A scene with enabled distance field visualization (on the right). Credit: docs.unrealengine.com
A scene with enabled distance field visualization (on the right). Credit: docs.unrealengine.com

The third and the most precise stage is named SSGI (Screen Space Global Illumination). This method is quite new, especially compared to the previous two, and is designed to cover the nearby surroundings in the current field of view. As the name implies, SSGI calculates global illumination by actually tracing rays in screen space, meaning that all objects which are partially or completely obscured from view or just not present in the frame can’t faithfully contribute to or receive GI. The current state of technique is meant to be used only as a complementary solution in conjunction with other GI methods.

An Unreal scene with SSGI contribution.

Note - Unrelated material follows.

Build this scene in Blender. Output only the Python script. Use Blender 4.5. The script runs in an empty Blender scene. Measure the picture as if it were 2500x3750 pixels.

Credit: youtube.com/user/tetanoisee
An Unreal scene with SSGI contribution. Credit: youtube.com/user/tetanoisee

What to expect from Unreal Engine 5

Despite the availability of the described techniques, they are very likely to evolve and change in the next generation of Unreal Engine. There’s no doubt that the level of quality shown in the demo couldn’t be achieved without a serious refactoring of current GI solutions. Furthermore, Nanite and Lumen, being the two major innovations, must be tied together quite effectively, since most contemporary GI algorithms aren’t typically supposed to work with such huge numbers of polygons. However, the question of performance remains open: the demo runs at 30 frames per second in the 2560 x 1440 resolution with temporal upscaling (meaning that the resolution was sometimes dropped lower to maintain a stable framerate and was then artificially scaled back in runtime) even on the extremely powerful PlayStation 5 hardware. It is also supposed to run on the upcoming Xbox Series X and could show “pretty good” results on the RTX 2070 Super according to the Epic Games CTO Kim Librer.

The first chance to experience these new technologies will arrive in early 2021 with the preview release of UE5, followed by the full version later the same year. Complete tech documentation is also said to be released in the near future.